Aim of the task
Transcribe the full listing exactly, and drop every picture.

Data section
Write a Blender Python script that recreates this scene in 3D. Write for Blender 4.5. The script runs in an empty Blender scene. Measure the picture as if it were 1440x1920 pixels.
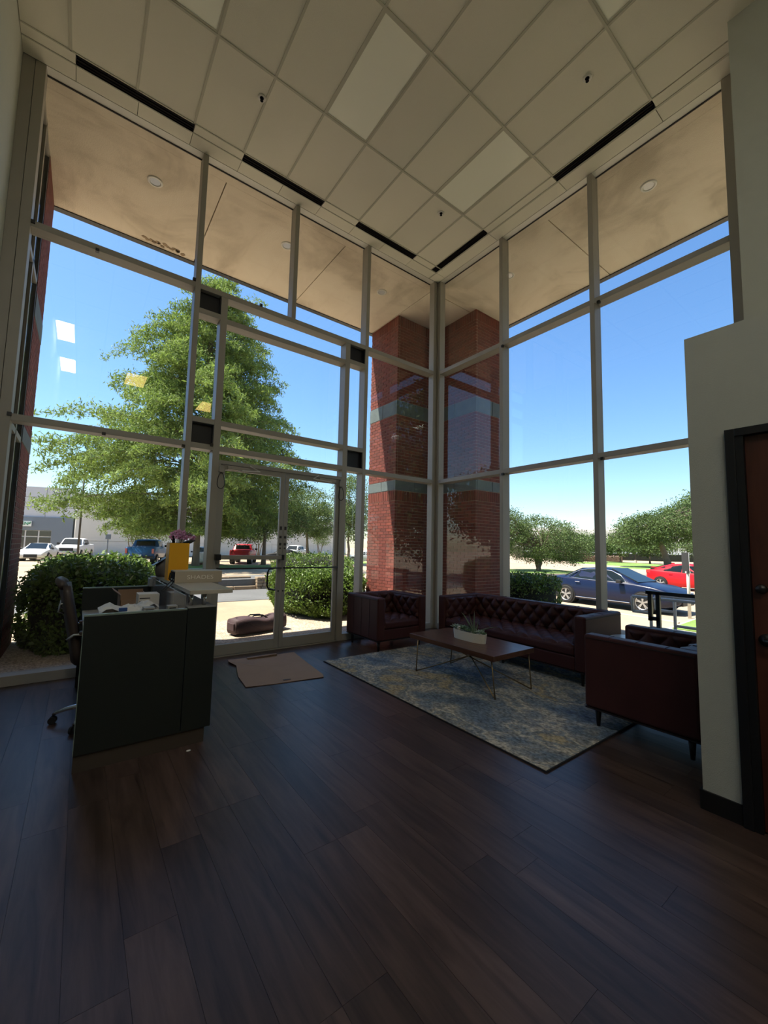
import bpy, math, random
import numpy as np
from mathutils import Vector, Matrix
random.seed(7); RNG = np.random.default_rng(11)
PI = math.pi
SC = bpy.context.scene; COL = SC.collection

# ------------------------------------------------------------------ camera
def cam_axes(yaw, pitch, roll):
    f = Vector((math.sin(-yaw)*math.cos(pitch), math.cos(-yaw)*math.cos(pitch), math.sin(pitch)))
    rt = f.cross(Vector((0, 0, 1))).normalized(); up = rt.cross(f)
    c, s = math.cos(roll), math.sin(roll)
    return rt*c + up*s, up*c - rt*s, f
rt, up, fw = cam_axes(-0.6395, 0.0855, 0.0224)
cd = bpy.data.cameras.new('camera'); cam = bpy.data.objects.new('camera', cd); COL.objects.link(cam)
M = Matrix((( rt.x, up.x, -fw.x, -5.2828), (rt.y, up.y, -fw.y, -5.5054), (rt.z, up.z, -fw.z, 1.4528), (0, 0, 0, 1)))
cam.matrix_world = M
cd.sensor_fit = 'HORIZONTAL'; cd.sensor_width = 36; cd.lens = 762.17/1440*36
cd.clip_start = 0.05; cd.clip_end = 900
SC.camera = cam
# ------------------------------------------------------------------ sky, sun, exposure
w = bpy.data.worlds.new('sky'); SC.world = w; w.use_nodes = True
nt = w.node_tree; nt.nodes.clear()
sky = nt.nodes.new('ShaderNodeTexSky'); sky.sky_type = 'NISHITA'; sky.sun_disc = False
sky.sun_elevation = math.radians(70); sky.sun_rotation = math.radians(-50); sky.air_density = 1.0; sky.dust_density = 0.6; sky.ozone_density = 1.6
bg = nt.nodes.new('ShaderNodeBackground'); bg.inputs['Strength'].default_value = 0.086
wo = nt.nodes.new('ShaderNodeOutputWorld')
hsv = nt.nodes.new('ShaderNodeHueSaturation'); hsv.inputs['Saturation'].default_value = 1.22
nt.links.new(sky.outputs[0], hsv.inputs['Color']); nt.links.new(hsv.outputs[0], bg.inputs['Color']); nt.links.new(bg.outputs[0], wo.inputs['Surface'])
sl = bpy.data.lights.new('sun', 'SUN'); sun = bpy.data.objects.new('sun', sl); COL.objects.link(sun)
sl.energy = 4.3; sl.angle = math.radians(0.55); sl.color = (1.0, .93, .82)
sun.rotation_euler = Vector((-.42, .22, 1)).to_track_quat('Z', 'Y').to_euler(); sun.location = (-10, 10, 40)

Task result
Write a Blender Python script that recreates this scene in 3D. Write for Blender 4.5. The script runs in an empty Blender scene. Measure the picture as if it were 1440x1920 pixels.
import bpy, math, random
import numpy as np
from mathutils import Vector, Matrix
random.seed(7); RNG = np.random.default_rng(11)
PI = math.pi
SC = bpy.context.scene; COL = SC.collection

# ------------------------------------------------------------------ camera
def cam_axes(yaw, pitch, roll):
    f = Vector((math.sin(-yaw)*math.cos(pitch), math.cos(-yaw)*math.cos(pitch), math.sin(pitch)))
    rt = f.cross(Vector((0, 0, 1))).normalized(); up = rt.cross(f)
    c, s = math.cos(roll), math.sin(roll)
    return rt*c + up*s, up*c - rt*s, f
rt, up, fw = cam_axes(-0.6395, 0.0855, 0.0224)
cd = bpy.data.cameras.new('camera'); cam = bpy.data.objects.new('camera', cd); COL.objects.link(cam)
M = Matrix((( rt.x, up.x, -fw.x, -5.2828), (rt.y, up.y, -fw.y, -5.5054), (rt.z, up.z, -fw.z, 1.4528), (0, 0, 0, 1)))
cam.matrix_world = M
cd.sensor_fit = 'HORIZONTAL'; cd.sensor_width = 36; cd.lens = 762.17/1440*36
cd.clip_start = 0.05; cd.clip_end = 900
SC.camera = cam
# ------------------------------------------------------------------ sky, sun, exposure
w = bpy.data.worlds.new('sky'); SC.world = w; w.use_nodes = True
nt = w.node_tree; nt.nodes.clear()
sky = nt.nodes.new('ShaderNodeTexSky'); sky.sky_type = 'NISHITA'; sky.sun_disc = False
sky.sun_elevation = math.radians(70); sky.sun_rotation = math.radians(-50); sky.air_density = 1.0; sky.dust_density = 0.6; sky.ozone_density = 1.6
bg = nt.nodes.new('ShaderNodeBackground'); bg.inputs['Strength'].default_value = 0.086
wo = nt.nodes.new('ShaderNodeOutputWorld')
hsv = nt.nodes.new('ShaderNodeHueSaturation'); hsv.inputs['Saturation'].default_value = 1.22
nt.links.new(sky.outputs[0], hsv.inputs['Color']); nt.links.new(hsv.outputs[0], bg.inputs['Color']); nt.links.new(bg.outputs[0], wo.inputs['Surface'])
sl = bpy.data.lights.new('sun', 'SUN'); sun = bpy.data.objects.new('sun', sl); COL.objects.link(sun)
sl.energy = 4.3; sl.angle = math.radians(0.55); sl.color = (1.0, .93, .82)
sun.rotation_euler = Vector((-.42, .22, 1)).to_track_quat('Z', 'Y').to_euler(); sun.location = (-10, 10, 40)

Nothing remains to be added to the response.